CHALLENGE – Copy each line exactly. Drop every picture.

** start of STORED DATA **

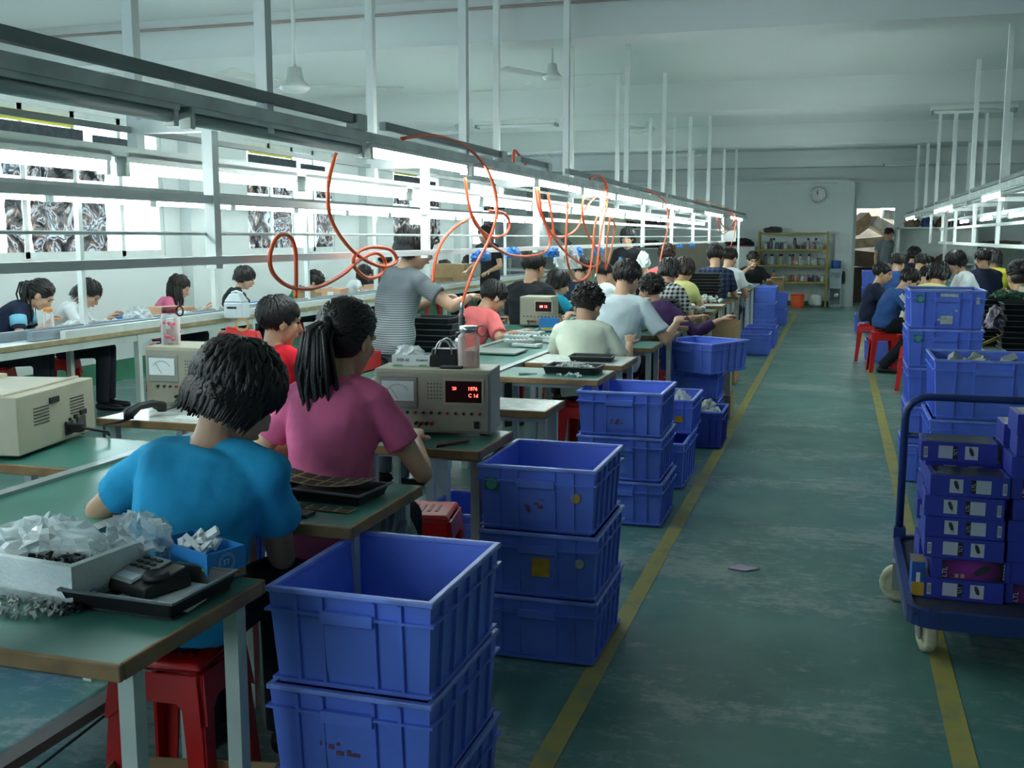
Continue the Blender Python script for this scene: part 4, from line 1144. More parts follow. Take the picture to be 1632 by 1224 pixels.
# along the window wall, turned to the bench
WALLP = [
    ('person in a navy top with a light blue sleeve band leaning over the bench', 'ponytail', c_navy, -6.42, 6.75, dict(lean=.62, nod=.75, female=True, sleeve=.55, face=-62, faced=True)),
    ('person in a white T-shirt with long hair, head bowed, behind the leftmost rack upright', 'bob', c_white, -6.5, 7.8, dict(lean=.42, nod=.75, female=True, sleeve=.6, face=-66, faced=True)),
    ('person in a pink T-shirt whose long hair hides the face', 'long', cloth('pink_jersey', 'd06a8c'), -6.5, 9.25, dict(lean=.3, nod=.5, female=True, sleeve=.5, face=-62)),
    ('person in a black top with white collar trim beside the white plastic jug', 'thick', c_black, -6.55, 10.5, dict(lean=.3, nod=.4, sleeve=.6, face=-60, collar=c_white, faced=True)),
    ('person in a green polo with curly hair bent low over the bench', 'curly', c_green, -6.5, 12.05, dict(lean=.52, nod=.75, sleeve=.6, face=-62, collar=c_white)),
    ('person in a white sleeveless top behind the looped orange hose', 'long', c_white, -6.5, 13.65, dict(lean=.35, nod=.6, female=True, sleeve=.2, face=-60)),
    ('person with dark hair just left of the standing pinstriped T-shirt', 'short', c_dgrey, -6.5, 15.1, dict(lean=.3, nod=.5, face=-60)),
    ('small figure in a navy and light blue top with hair tied in a bun', 'bun', c_navy, -6.5, 17.0, dict(lean=.35, nod=.6, female=True, face=-62, faced=True)),
    ('person in a dark grey T-shirt, last along the window wall', 'thick', c_dgrey, -6.5, 18.2, dict(lean=.22, nod=.4, face=-60, faced=True))]
WHEAD = [(66, 470, -6.2), (142, 468, -6.2), (286, 460, -6.2), (391, 443, -6.25), (502, 452, -6.2), (581, 440, -6.25), (614, 417, -6.25), (710, 434, -6.25), (748, 419, -6.25)]
for i, (lab, hr, sh_, x, y, k) in enumerate(WALLP):
    hx, hy, hX = WHEAD[i]
    kk = dict(head=(hx, hy, PX(hx, hy, hX).y), shirt=sh_, hair=hr, vox=MID if i < 4 else FAR, hands=((-.14, .42, .8), (.16, .44, .8)), s=.96, trousers=M_JEANS); kk.update(k)
    r_, inf = sit('the %s person from the camera along the window wall' % ORD[i], lab, x, y, **kk)
    if i == 0:
        for (Sx, E, W) in inf['arms']:
            MB().tube([Sx.lerp(E, .12), Sx.lerp(E, .42)], [.064, .064], 14).build('sleeve_band', cloth('light_blue_band', '7fc0d8'), r_, smooth=True)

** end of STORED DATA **

EXERCISE RESULT –
Continue the Blender Python script for this scene: part 4, from line 1144. More parts follow. Take the picture to be 1632 by 1224 pixels.
# along the window wall, turned to the bench
WALLP = [
    ('person in a navy top with a light blue sleeve band leaning over the bench', 'ponytail', c_navy, -6.42, 6.75, dict(lean=.62, nod=.75, female=True, sleeve=.55, face=-62, faced=True)),
    ('person in a white T-shirt with long hair, head bowed, behind the leftmost rack upright', 'bob', c_white, -6.5, 7.8, dict(lean=.42, nod=.75, female=True, sleeve=.6, face=-66, faced=True)),
    ('person in a pink T-shirt whose long hair hides the face', 'long', cloth('pink_jersey', 'd06a8c'), -6.5, 9.25, dict(lean=.3, nod=.5, female=True, sleeve=.5, face=-62)),
    ('person in a black top with white collar trim beside the white plastic jug', 'thick', c_black, -6.55, 10.5, dict(lean=.3, nod=.4, sleeve=.6, face=-60, collar=c_white, faced=True)),
    ('person in a green polo with curly hair bent low over the bench', 'curly', c_green, -6.5, 12.05, dict(lean=.52, nod=.75, sleeve=.6, face=-62, collar=c_white)),
    ('person in a white sleeveless top behind the looped orange hose', 'long', c_white, -6.5, 13.65, dict(lean=.35, nod=.6, female=True, sleeve=.2, face=-60)),
    ('person with dark hair just left of the standing pinstriped T-shirt', 'short', c_dgrey, -6.5, 15.1, dict(lean=.3, nod=.5, face=-60)),
    ('small figure in a navy and light blue top with hair tied in a bun', 'bun', c_navy, -6.5, 17.0, dict(lean=.35, nod=.6, female=True, face=-62, faced=True)),
    ('person in a dark grey T-shirt, last along the window wall', 'thick', c_dgrey, -6.5, 18.2, dict(lean=.22, nod=.4, face=-60, faced=True))]
WHEAD = [(66, 470, -6.2), (142, 468, -6.2), (286, 460, -6.2), (391, 443, -6.25), (502, 452, -6.2), (581, 440, -6.25), (614, 417, -6.25), (710, 434, -6.25), (748, 419, -6.25)]
for i, (lab, hr, sh_, x, y, k) in enumerate(WALLP):
    hx, hy, hX = WHEAD[i]
    kk = dict(head=(hx, hy, PX(hx, hy, hX).y), shirt=sh_, hair=hr, vox=MID if i < 4 else FAR, hands=((-.14, .42, .8), (.16, .44, .8)), s=.96, trousers=M_JEANS); kk.update(k)
    r_, inf = sit('the %s person from the camera along the window wall' % ORD[i], lab, x, y, **kk)
    if i == 0:
        for (Sx, E, W) in inf['arms']:
            MB().tube([Sx.lerp(E, .12), Sx.lerp(E, .42)], [.064, .064], 14).build('sleeve_band', cloth('light_blue_band', '7fc0d8'), r_, smooth=True)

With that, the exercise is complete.